Some novelists write quickly (though nowhere near as quickly as journalists) but extensive periods of waiting seem utterly intrinsic to the process of getting a novel onto bookshelves. Jane Austen reputedly put a draft of a novel she had completed into a drawer, locked it, gave the key to Cassandra, and told her sister not to give the key back to her for a year. Only then would she be able to redraft the novel well. And even today every stage of producing a novel seems designed to take the finished book away from any sort of journalistic immediacy of writing it.
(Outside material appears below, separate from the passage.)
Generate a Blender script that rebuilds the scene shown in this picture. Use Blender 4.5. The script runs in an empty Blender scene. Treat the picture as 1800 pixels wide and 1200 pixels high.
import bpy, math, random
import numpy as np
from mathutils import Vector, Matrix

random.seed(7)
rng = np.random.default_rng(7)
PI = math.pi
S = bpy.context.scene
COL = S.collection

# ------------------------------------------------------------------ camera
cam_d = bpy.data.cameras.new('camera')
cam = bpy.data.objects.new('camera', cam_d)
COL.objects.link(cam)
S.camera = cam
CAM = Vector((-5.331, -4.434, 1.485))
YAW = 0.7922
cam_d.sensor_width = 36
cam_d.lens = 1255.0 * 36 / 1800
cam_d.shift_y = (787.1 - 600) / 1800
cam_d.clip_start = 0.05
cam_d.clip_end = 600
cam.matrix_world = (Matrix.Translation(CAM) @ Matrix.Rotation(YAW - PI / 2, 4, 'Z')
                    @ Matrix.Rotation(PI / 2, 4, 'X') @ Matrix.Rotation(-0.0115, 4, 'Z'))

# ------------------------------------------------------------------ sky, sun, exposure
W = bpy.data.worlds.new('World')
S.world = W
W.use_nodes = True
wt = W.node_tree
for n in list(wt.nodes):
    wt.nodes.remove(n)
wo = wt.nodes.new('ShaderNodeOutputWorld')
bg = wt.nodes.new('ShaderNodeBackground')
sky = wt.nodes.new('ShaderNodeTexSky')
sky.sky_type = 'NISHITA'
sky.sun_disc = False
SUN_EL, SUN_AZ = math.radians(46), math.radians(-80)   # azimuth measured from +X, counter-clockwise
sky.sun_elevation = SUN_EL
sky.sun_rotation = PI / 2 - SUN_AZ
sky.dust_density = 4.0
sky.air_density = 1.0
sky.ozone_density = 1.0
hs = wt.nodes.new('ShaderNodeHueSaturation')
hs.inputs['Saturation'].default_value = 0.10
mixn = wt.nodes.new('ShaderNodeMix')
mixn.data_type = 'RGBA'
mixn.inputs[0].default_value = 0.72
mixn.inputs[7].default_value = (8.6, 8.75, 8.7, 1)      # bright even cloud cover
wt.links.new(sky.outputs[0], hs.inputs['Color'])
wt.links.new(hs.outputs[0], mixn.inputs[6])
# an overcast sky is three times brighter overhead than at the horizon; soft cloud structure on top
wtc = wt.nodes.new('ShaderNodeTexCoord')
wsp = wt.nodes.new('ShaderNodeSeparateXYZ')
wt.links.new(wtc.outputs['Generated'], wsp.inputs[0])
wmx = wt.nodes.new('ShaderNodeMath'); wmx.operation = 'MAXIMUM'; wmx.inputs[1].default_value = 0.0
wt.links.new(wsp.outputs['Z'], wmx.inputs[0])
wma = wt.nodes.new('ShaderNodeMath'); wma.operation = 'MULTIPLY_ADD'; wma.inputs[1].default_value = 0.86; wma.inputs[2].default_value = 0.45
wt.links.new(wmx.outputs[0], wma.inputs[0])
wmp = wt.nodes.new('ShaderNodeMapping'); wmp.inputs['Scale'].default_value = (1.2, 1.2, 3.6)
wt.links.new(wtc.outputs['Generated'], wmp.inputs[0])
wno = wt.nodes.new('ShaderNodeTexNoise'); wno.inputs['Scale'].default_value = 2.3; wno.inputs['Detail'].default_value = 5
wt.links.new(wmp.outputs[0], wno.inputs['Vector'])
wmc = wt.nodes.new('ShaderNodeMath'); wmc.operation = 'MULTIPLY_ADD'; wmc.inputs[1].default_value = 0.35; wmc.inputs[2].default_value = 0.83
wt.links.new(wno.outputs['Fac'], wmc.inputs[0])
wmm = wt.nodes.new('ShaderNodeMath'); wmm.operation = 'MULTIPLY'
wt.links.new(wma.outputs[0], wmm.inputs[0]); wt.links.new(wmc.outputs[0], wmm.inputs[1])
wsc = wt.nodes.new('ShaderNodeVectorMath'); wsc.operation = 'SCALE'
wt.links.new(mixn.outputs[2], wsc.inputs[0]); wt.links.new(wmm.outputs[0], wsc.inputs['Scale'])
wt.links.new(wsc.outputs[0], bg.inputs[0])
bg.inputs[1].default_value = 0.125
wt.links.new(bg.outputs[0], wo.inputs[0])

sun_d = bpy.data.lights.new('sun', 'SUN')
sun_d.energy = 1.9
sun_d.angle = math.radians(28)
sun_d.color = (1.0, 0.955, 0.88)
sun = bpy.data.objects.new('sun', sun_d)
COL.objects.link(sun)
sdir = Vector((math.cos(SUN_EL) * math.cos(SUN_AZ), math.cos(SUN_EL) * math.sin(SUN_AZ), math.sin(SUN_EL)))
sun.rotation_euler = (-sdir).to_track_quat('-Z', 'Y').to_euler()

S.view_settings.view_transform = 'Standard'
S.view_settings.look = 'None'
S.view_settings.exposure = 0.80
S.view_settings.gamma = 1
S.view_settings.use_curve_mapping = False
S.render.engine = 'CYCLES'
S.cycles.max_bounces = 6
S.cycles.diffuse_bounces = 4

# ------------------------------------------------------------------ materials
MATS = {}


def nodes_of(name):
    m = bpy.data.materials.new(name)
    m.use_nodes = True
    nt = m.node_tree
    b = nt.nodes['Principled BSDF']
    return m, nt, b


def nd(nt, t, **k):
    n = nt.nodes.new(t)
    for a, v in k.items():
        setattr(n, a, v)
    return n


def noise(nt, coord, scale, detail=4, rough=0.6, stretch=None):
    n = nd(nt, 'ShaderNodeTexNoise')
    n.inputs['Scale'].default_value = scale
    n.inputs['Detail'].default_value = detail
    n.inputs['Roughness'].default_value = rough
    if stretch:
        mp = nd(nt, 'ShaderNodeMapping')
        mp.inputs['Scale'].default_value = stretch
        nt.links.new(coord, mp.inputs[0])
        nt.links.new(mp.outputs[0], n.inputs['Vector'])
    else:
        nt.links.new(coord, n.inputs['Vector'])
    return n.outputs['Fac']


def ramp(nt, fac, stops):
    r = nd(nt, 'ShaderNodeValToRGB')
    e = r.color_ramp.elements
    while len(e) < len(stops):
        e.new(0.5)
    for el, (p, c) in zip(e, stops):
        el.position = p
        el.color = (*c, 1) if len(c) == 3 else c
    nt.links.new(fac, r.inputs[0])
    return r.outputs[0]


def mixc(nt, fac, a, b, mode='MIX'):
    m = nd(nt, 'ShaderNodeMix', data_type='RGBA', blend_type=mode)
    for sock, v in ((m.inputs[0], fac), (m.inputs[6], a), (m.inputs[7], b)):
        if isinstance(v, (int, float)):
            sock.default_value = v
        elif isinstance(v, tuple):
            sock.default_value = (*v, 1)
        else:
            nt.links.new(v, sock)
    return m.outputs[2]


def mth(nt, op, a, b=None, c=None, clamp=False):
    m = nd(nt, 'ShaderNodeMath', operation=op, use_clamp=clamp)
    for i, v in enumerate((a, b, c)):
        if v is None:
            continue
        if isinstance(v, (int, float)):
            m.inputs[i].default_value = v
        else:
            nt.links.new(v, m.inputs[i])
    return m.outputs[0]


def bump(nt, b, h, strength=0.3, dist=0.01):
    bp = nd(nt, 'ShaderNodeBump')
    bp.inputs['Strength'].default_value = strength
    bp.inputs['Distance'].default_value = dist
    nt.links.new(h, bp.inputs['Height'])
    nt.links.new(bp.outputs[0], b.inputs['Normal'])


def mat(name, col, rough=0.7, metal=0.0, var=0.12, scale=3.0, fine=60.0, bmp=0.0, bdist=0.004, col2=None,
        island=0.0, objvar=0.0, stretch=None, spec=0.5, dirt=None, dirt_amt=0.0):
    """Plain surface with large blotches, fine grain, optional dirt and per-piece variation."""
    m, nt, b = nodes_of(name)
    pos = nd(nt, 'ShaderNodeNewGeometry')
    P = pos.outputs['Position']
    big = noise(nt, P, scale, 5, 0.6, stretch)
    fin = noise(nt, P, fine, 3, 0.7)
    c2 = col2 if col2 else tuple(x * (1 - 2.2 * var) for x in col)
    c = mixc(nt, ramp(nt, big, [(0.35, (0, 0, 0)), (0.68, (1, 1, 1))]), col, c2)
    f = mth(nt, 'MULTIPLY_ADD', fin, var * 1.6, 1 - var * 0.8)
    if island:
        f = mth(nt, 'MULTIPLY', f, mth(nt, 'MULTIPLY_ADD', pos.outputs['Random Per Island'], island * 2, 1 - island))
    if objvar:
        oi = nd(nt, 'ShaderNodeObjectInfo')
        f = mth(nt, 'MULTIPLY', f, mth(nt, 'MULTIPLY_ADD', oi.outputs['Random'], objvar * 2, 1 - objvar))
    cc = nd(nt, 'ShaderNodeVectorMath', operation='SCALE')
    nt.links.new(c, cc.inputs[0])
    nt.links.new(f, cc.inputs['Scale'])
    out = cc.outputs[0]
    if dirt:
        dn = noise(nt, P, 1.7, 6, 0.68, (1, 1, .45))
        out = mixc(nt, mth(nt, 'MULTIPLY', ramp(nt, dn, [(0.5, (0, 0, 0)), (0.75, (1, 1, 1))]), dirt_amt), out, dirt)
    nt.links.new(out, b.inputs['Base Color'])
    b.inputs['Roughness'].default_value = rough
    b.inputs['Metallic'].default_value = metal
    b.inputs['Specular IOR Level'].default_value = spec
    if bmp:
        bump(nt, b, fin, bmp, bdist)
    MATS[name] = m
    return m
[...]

And novels are produced at least as much from the unconscious as the conscious mind of the author (as I have argued here for instance). The effect of this, I would argue, is to reduce still further the sense of the author's presence in the finished work, because it is the novel we engage with, not the author's efforts in producing it. In fact when we start noticing the latter too much it can kill our enjoyment and engagement entirely. A successful novel takes us directly into a world of the author's unconscious imagination and we live in it and explore it as if we were the first people there.

So what does this tell me  in regards to the questions I posed in the second paragraph of this piece? Well, not much I suppose. Except perhaps that a novelist needs time away from their creation in a way that a journalist simply does not.

So maybe it's no bad thing that I haven't so much as looked at my novel in weeks.